Wszystkie ukazały się wprawdzie po polsku w roku 1975 roku w Londynie nakładem wydawnictwa Polonia Book Fund, a potem, w 1981 roku, także w kraju – staraniem działającej poza zasięgiem cenzury oficyny Krąg. Zbiór zatytułowano Conrad. Szkice polityczne i opatrzono symbolicznym – w kontekście okrojonej oficjalnej edycji – podtytułem: Dzieła tom 28. Emigracyjny (Polonia Book Fund) bądź nielegalny (Krąg) charakter Szkiców skutkował jednak ograniczonym zasięgiem czytelników. Teksty były dyskutowane najwyżej w środowiskach opozycyjnych.
* * *
I jeszcze taka obserwacja Conrada: „Rosja (…) jest i zawsze była po prostu negacją wszystkiego, dla czego warto żyć. (…) Jest bezdenną przepaścią, która pochłonęła wszelką nadzieję litości, wszelkie dążenia do godności osobistej, wolności, wiedzy, wszelkie uszlachetniające porywy serca, każdy zbawczy podszept sumienia.
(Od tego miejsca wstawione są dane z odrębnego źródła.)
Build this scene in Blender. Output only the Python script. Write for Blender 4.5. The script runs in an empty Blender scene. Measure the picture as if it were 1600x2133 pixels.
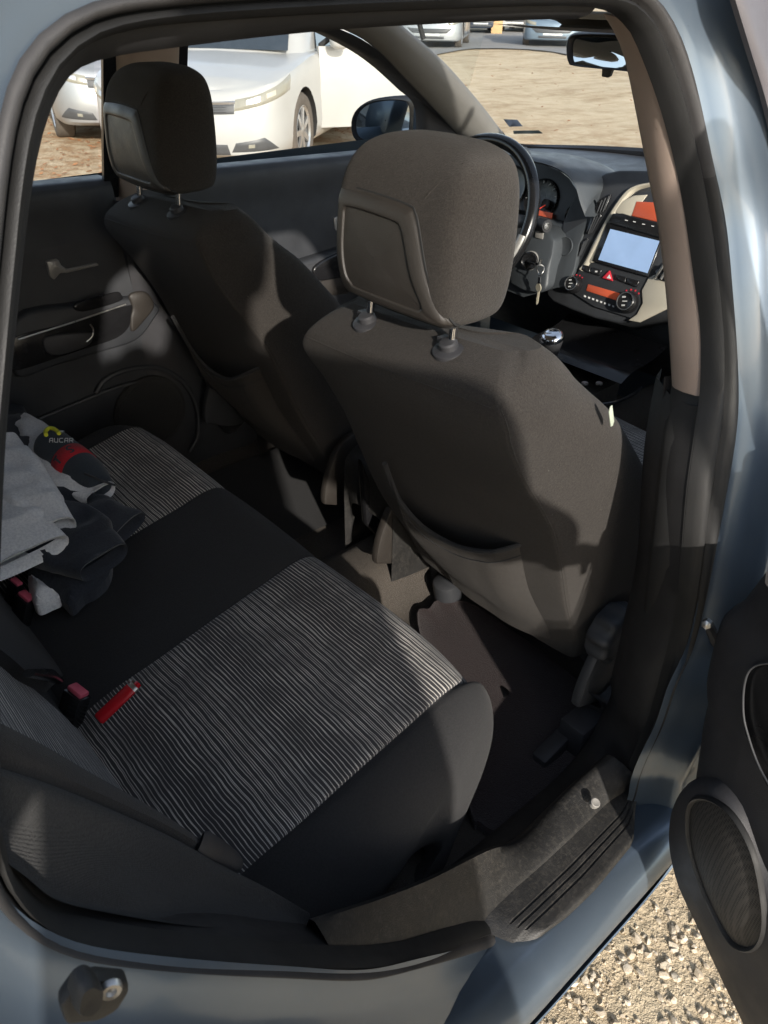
import bpy, bmesh, math, random
from mathutils import Vector, Matrix, noise
random.seed(7)
R = math.radians
scene = bpy.context.scene
COL = scene.collection

# ------------------------------------------------------------------ camera (metres; x right of car, y forward, z up)
CAM = Vector((1.05792, -0.87525, 1.39660)); YAW, PIT, ROL, FPX = R(47.98472), R(34.02027), R(0.96652), 1616.09
_f = Vector((-math.sin(YAW)*math.cos(PIT), math.cos(YAW)*math.cos(PIT), -math.sin(PIT)))
_r = _f.cross(Vector((0, 0, 1))).normalized(); _u = _r.cross(_f)
CR = _r*math.cos(ROL) + _u*math.sin(ROL); CU = -_r*math.sin(ROL) + _u*math.cos(ROL); CF = _f

def ray(px, py): return CR*((px-800)/FPX) - CU*((py-1066.5)/FPX) + CF
def at(px, py, ax, val):
    d = ray(px, py); i = 'xyz'.index(ax); t = (val-CAM[i])/d[i]
    return CAM + d*t
def atp(px, py, p0, n):
    d = ray(px, py); t = (Vector(p0)-CAM).dot(n)/d.dot(n)
    return CAM + d*t
def atf(px, py, fx):                     # ray meets surface x = fx(z)
    d = ray(px, py); t = (0.7-CAM.x)/d.x if abs(d.x) > 1e-6 else 1
    for _ in range(40):
        p = CAM + d*t; t = (fx(p.z)-CAM.x)/d.x
        t = max(0.05, min(t, 6))
    return CAM + d*t

# ------------------------------------------------------------------ numeric helpers
def lerp(a, b, t): return a+(b-a)*t
def table(z, T):
    if z <= T[0][0]: return T[0][1]
    for (a, b), (c, d) in zip(T, T[1:]):
        if z <= c: return b+(d-b)*(z-a)/(c-a)
    return T[-1][1]
def cr(pts, n, closed=False):
    pts = [Vector(p) for p in pts]; m = len(pts); out = []
    segs = m if closed else m-1
    for i in range(segs):
        p1, p2 = pts[i], pts[(i+1) % m]
        p0 = pts[i-1] if (i > 0 or closed) else p1*2-p2
        p3 = pts[(i+2) % m] if (i+2 < m or closed) else p2*2-p1
        for k in range(n):
            t = k/n
            out.append(0.5*((2*p1)+(p2-p0)*t+(2*p0-5*p1+4*p2-p3)*t*t+(3*p1-p0-3*p2+p3)*t**3))
    if not closed: out.append(pts[-1].copy())
    return out
def resample(pts, n, closed=False):
    P = [Vector(p) for p in pts]
    if closed: P = P+[P[0].copy()]
    L = [0]
    for a, b in zip(P, P[1:]): L.append(L[-1]+(b-a).length)
    out = []; j = 0; cnt = n if closed else n-1
    for k in range(n):
        s = L[-1]*k/cnt
        while j < len(L)-2 and L[j+1] < s: j += 1
        d = L[j+1]-L[j]; out.append(P[j].lerp(P[j+1], (s-L[j])/d if d > 1e-9 else 0))
    return out

class MB:
    def __init__(s): s.V = []; s.F = []; s.M = []
    def grid(s, rows, cu=False, cv=False, m=0, flip=False):
        b = len(s.V); nr = len(rows); nc = len(rows[0])
        for r in rows: s.V += [tuple(p) for p in r]
        for i in range(nr if cu else nr-1):
            for j in range(nc if cv else nc-1):
                a = b+i*nc+j; c = b+((i+1) % nr)*nc+j
                a2 = b+i*nc+(j+1) % nc; c2 = b+((i+1) % nr)*nc+(j+1) % nc
                f = (a, a2, c2, c)
                s.F.append(f[::-1] if flip else f); s.M.append(m(i, j) if callable(m) else m)
        return s
    def loft(s, rows, nu=6, nv=6, cv=False, m=0, flip=False, cap0=False, cap1=False):
        R1 = [cr(r, nv, cv) for r in rows]
        cols = [cr([R1[i][j] for i in range(len(R1))], nu) for j in range(len(R1[0]))]
        G = [[cols[j][i] for j in range(len(cols))] for i in range(len(cols[0]))]
        b = len(s.V); s.grid(G, False, cv, m, flip); nc = len(G[0])
        if cap0: s.fan([b+j for j in range(nc)], not flip)
        if cap1: s.fan([b+(len(G)-1)*nc+j for j in range(nc)], flip)
        return s
    def fan(s, ids, flip=False, m=0):
        c = sum((Vector(s.V[i]) for i in ids), Vector())/len(ids); ci = len(s.V); s.V.append(tuple(c))
        for k in range(len(ids)):
            f = (ids[k], ids[(k+1) % len(ids)], ci); s.F.append(f[::-1] if flip else f); s.M.append(m)
    def poly(s, pts, m=0):
        b = len(s.V); s.V += [tuple(p) for p in pts]; s.F.append(tuple(range(b, b+len(pts)))); s.M.append(m); return s
    def prism(s, pts, d, m=0, ms=None):
        d = Vector(d); n = len(pts); b = len(s.V)
        s.V += [tuple(p) for p in pts]; s.V += [tuple(Vector(p)+d) for p in pts]
        s.F.append(tuple(range(b, b+n))); s.M.append(m)
        s.F.append(tuple(range(b+2*n-1, b+n-1, -1))); s.M.append(m)
        for k in range(n):
            j = (k+1) % n; s.F.append((b+j, b+k, b+n+k, b+n+j)); s.M.append(m if ms is None else ms)
        return s
    def box(s, c, size, rot=None, m=0):
        c = Vector(c); h = Vector(size)/2; P = []
        for sx, sy, sz in ((-1,-1,-1),(1,-1,-1),(1,1,-1),(-1,1,-1),(-1,-1,1),(1,-1,1),(1,1,1),(-1,1,1)):
            v = Vector((sx*h.x, sy*h.y, sz*h.z))
            if rot is not None: v = rot @ v
            P.append(c+v)
        b = len(s.V); s.V += [tuple(p) for p in P]
        for f in ((0,3,2,1),(4,5,6,7),(0,1,5,4),(1,2,6,5),(2,3,7,6),(3,0,4,7)):
            s.F.append(tuple(b+i for i in f)); s.M.append(m)
        return s
    def tube(s, path, r, n=10, closed=False, cap=True, m=0, flat=1.0, up=(0, 0, 1)):
        P = [Vector(p) for p in path]; rows = []; N = len(P); upv = Vector(up); prev = None
        for i in range(N):
            t = (P[(i+1) % N]-P[i-1]) if closed else (P[min(i+1, N-1)]-P[max(i-1, 0)])
            t.normalize()
            if prev is None:
                u = upv-t*upv.dot(t)
                if u.length < 1e-3: u = Vector((1, 0, 0))-t*t.x
            else: u = prev-t*prev.dot(t)
            u.normalize(); prev = u; w = t.cross(u)
            rr = r[i] if isinstance(r, (list, tuple)) else r
            rows.append([P[i]+u*math.cos(2*math.pi*k/n)*rr*flat+w*math.sin(2*math.pi*k/n)*rr for k in range(n)])
        b = len(s.V); s.grid(rows, closed, True, m)
        if cap and not closed:
            s.fan([b+k for k in range(n)], True, m); s.fan([b+(N-1)*n+k for k in range(n)], False, m)
        return s
    def lathe(s, prof, o, axis, n=24, m=0, lob=None, cap=True):
        o = Vector(o); a = Vector(axis).normalized(); u = a.orthogonal().normalized(); w = a.cross(u); rows = []
        for (d, r) in prof:
            row = []
            for k in range(n):
                th = 2*math.pi*k/n; rr = r*(lob(th, d) if lob else 1)
                row.append(o+a*d+u*math.cos(th)*rr+w*math.sin(th)*rr)
            rows.append(row)
        b = len(s.V); s.grid(rows, False, True, m)
        if cap:
            s.fan([b+k for k in range(n)], True, m); s.fan([b+(len(rows)-1)*n+k for k in range(n)], False, m)
        return s
    def build(s, name, mats, parent=None, smooth=True, ang=42, bev=0, seg=2, label=None, weld=False, norm=False):
        me = bpy.data.meshes.new(name); me.from_pydata(s.V, [], s.F)
        for mt in (mats if isinstance(mats, (list, tuple)) else [mats]): me.materials.append(mt)
        for p, mi in zip(me.polygons, s.M): p.material_index = mi
        if bev or weld or norm:
            bm = bmesh.new(); bm.from_mesh(me)
            if weld or bev: bmesh.ops.remove_doubles(bm, verts=bm.verts, dist=1e-5)
            if norm or bev: bmesh.ops.recalc_face_normals(bm, faces=bm.faces)
            if bev:
                es = [e for e in bm.edges if len(e.link_faces) == 2 and e.calc_face_angle(0) > R(35)]
                bmesh.ops.bevel(bm, geom=es, offset=bev, segments=seg, profile=.5, affect='EDGES', clamp_overlap=True)
            bm.to_mesh(me); bm.free()
        if smooth:
            for p in me.polygons: p.use_smooth = True
            me.set_sharp_from_angle(angle=R(ang))
        me.update()
        o = bpy.data.objects.new(name, me); COL.objects.link(o)
        if parent is not None: o.parent = parent
        if label: o['label'] = label
        return o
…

Ci, którzy zajrzeli do owej przepaści, gdzie marzenia o panslawizmie i podboju świata, wymieszane z nienawiścią i pogardą dla idei Zachodu, snują się bezsilnie jak tumany mgły – ci dobrze wiedzą, że (…) nie ma w niej z pewnością gotowego gruntu pod rewolucję”.
Ta bezlitośnie gorzka diagnoza jedynie dodaje wagi bohaterstwu tych Rosjan, którzy odważali się – i odważają – sprzeciwiać kolejnym despotiom.